November 2, 2012 / 1:12 PM / 6 years ago

TSX sags as Goldcorp leads dive in resource stocks

TORONTO (Reuters) - Canada’s benchmark stock index fell for the first time in seven sessions on Friday as a 2 percent drop in bullion and crude prices spurred a retreat in mining and energy stocks, with miner Goldcorp Inc (G.TO) leading the way.

A Toronto Stock Exchange (TSX) logo is seen in Toronto November 9, 2007. REUTERS/Mark Blinch

Spot gold hit a two-month low, sliding 2 percent to below $1,690 and marking its fourth consecutive weekly decline, after a report showed a higher-than-expected number of U.S. jobs were created in October.

The U.S. data lowered expectations for more economic stimulus from global central banks.

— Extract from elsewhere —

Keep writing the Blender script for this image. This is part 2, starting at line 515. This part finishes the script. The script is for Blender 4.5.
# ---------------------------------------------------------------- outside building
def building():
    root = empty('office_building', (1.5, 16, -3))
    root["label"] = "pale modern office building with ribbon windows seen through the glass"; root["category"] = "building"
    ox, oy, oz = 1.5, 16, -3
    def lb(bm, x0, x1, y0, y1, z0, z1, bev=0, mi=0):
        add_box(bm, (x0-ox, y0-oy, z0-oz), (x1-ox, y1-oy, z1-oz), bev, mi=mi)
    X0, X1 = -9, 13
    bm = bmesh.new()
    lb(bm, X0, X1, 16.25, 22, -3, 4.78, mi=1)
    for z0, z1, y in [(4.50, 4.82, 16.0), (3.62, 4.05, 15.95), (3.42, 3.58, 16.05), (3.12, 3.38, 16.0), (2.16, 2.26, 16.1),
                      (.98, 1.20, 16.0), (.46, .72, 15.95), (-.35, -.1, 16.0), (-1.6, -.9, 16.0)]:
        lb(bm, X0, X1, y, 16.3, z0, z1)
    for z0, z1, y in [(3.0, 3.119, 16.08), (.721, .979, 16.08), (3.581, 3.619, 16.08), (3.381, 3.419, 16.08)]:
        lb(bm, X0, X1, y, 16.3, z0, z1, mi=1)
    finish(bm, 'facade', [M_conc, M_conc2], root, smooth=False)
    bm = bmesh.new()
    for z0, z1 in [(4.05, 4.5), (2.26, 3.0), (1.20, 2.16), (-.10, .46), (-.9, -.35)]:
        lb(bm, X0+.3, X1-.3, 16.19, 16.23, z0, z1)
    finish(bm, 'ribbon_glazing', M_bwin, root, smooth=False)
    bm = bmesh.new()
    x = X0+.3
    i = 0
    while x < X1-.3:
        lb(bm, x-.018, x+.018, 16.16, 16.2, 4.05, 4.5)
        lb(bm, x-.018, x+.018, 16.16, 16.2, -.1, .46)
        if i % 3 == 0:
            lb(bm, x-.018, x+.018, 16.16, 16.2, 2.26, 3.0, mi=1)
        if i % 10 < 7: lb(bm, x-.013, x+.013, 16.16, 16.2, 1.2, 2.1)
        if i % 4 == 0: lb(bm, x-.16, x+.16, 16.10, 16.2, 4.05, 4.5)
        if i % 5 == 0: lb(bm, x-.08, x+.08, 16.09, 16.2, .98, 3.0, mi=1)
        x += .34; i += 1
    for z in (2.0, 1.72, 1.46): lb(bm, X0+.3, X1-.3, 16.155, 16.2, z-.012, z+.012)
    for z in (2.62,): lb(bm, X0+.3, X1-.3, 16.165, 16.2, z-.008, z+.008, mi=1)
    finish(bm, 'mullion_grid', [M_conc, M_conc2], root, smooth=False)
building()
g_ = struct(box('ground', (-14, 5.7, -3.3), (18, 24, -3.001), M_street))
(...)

“That helped the U.S. dollar strengthen and that affected the commodity prices,” said Sal Masionis, stockbroker at Brant Securities.

A strong dollar makes commodities priced in the U.S. dollars more expensive for holders of other currencies.

Oil and gasoline futures fell more than 2 percent on Friday after Washington issued a waiver allowing foreign tankers to bring fuel to the U.S. Northeast, pointing to some relief to supply disruptions in the aftermath of super storm Sandy. <O/R>

Five of the top six biggest drags on the TSX index were gold miners, which are a part of the index’s materials group. The group encompasses nearly 20 percent of the index’s weight and finished down 3.02 percent.

Goldcorp sank 5.02 percent to C$42.91. Yamana Gold Inc (YRI.TO) fell 5.09 percent to C$19.00, while Agnico Eagle Mines Ltd (AEM.TO) tumbled 6.3 percent to C$52.65.

Barrick Gold Corp (ABX.TO), which had already plunged 9.48 percent on Thursday after posting a sharp decline in third-quarter profit, added to those losses, falling another 3.64 percent to finish at C$35.23.

The Toronto Stock Exchange’s S&P/TSX composite index .GSPTSE closed down 119.35 points, or 0.95 percent, at C$12,380.41. The index was still up 0.58 percent on the week.

Among the index’s key sectors, only the heavily weighted financials group and the utilities sector were higher.

“We have to remember the TSX index has been up six days in a row, which is somewhat surprising especially when we’ve had a few earnings misses from some large cap names,” said Gareth Watson, vice president, investment management & research at Richardson GMP.

Analysts said that the market could remain in negative territory amid the uncertainty ahead of the U.S. presidential election next Tuesday.

Energy stocks comprise about 25 percent of the index and they gave back 1.47 percent. Cenovus Energy was down 3.18 percent at C$34.45, while Crescent Point Energy (CPG.TO) was off 3.79 percent to C$39.86.

Modest gains among financial stocks - accounting for about a third of the index - helped stem some of the losses. Toronto- Dominion Bank (TD.TO) provided the biggest boost to the index, climbing 0.69 percent to C$82.29. It was followed by Manulife Financial Corp (MFC.TO), which advanced 1.62 percent to C$12.56. The overall group was up 0.23 percent.

Among gainers, Inmet Mining Corp IMN.TO, which reported a 19 percent rise in third-quarter profit helped by higher copper sales volume from its Spanish Las Cruces mine, surged 6.77 percent to C$56.17.

SNC Lavalin Group Inc (SNC.TO) jumped 4.79 percent to C$42.17 after the construction and engineering firm reported a narrower-than-expected 8 percent decline in third-quarter profit.

TransGlobe Energy Corp (TGL.TO) shares soared 10.14 percent to finish at 12.06. The company had climbed as much as 14 percent earlier in the day after it won four of the 15 blocks on offer in an onshore licensing round in Egypt, according to a newspaper report.

Shares of Thomson Reuters Corp (TRI.TO) were down 1.30 percent at C$28.06 after the company reported a 15 percent fall in operating profit due to declining revenue and higher costs at the division that serves the financial industry.

Bombardier Inc (BBDb.TO) was down was down 2.13 percent at C$3.68. About 330 workers at a Quebec rail-car factory belonging to the train-maker went on strike on Thursday over outsourcing and pension fund issues.